Если и было разграблено золото, лежавшее в раке, то скорее всего речь идет не о фигуре святого, как по слухам мог предположить Буссов, а лишь о золотой ризе святого.

120. Рассказ Буссова о захвате Ярославля и других городов Замосковья очень красочно рисует грабительские цели польской интервенции в Русском государстве. Даже те города, которые добровольно целовали крест Лжедимитрию II, захватчики облагали непосильными налогами продовольствием и деньгами, а также военной повинностью. Поляки вели себя в городе, как завоеватели. Не считаясь с данными обещаниями, они грабили, оскорбляли, убивали невинных жителей. Швед, о котором упоминает Буссов и который был назначен в Ярославль воеводой, по словам Петрея (П. Петрей, стр. 272), был капитан Биугге, взятый в плен во время войны Ивана IV с Ливонией и живший в России лет 30.

121. По всей вероятности, факты, изложенные в сообщении Буссова о попытке нидерландца Даниила Эйлова организовать сопротивление полякам, вполне достоверны, хотя нельзя сказать, что в трактовке их автор объективен. Буссов, находившийся в лагере интервентов, называет ярославского воеводу Иоакима Шмита — крупного немецкого купца, предательски настаивавшего на открытии ворот города без боя, — “благородным человеком” (Л. Б. Генкин. Ярославский край и разгром польской интервенции в Московском государстве в начале XVII века. Ярославль, 1939, стр. 70).

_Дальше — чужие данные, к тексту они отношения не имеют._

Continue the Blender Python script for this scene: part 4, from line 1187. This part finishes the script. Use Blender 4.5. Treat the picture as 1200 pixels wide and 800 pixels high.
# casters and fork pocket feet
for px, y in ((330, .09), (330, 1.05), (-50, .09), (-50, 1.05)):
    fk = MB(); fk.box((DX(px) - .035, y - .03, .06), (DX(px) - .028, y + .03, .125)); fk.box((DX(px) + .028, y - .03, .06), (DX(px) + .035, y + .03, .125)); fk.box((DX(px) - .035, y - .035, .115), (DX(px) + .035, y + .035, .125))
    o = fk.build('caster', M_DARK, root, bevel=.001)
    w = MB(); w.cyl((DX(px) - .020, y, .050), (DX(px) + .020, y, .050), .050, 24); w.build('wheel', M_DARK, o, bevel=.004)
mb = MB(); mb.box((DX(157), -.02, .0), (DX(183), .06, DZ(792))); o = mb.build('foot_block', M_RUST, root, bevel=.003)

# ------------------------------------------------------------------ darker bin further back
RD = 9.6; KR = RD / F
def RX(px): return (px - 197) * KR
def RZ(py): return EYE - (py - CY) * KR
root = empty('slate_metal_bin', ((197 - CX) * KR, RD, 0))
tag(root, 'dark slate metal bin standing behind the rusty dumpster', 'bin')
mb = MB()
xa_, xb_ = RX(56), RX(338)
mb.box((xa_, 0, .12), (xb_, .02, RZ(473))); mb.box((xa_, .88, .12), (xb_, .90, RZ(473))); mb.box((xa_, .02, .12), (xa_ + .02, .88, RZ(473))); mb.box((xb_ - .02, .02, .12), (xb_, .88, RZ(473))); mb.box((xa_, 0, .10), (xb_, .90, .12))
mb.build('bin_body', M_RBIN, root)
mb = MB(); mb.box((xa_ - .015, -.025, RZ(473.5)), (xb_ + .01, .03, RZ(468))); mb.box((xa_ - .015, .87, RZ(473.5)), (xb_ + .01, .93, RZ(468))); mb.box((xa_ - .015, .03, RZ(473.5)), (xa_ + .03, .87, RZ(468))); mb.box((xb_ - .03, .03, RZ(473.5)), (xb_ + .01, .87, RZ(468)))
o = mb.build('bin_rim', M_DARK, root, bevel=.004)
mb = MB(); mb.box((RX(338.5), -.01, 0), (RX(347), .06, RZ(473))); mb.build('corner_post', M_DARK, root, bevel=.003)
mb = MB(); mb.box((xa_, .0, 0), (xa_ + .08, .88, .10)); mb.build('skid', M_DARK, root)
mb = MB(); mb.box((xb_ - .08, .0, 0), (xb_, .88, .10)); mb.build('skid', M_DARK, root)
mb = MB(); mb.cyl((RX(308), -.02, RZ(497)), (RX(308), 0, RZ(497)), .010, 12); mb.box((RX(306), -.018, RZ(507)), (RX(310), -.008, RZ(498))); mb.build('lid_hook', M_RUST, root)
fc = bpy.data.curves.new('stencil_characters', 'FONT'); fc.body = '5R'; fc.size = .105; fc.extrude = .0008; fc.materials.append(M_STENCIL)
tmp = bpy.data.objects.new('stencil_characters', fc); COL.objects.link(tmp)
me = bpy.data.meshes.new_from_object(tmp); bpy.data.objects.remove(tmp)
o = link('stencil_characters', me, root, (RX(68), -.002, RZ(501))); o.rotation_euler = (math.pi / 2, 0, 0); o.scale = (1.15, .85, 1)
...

122. К рассказу Буссова о разгроме Лисовским городов Ярославского края близок рассказ Петрея. Петрей указывает ту же цифру войск Лисовского, что и Буссов, — 5000, но число конных копьеносцев на 300 человек меньше — 600. В переводе Устрялова указано, что в отряде у Лисовского 500 казаков, и отмечено, что, кроме Костромы и Галича, поляки разграбили Даниловский монастырь (Н. Устрялов, ч. II, стр. 101).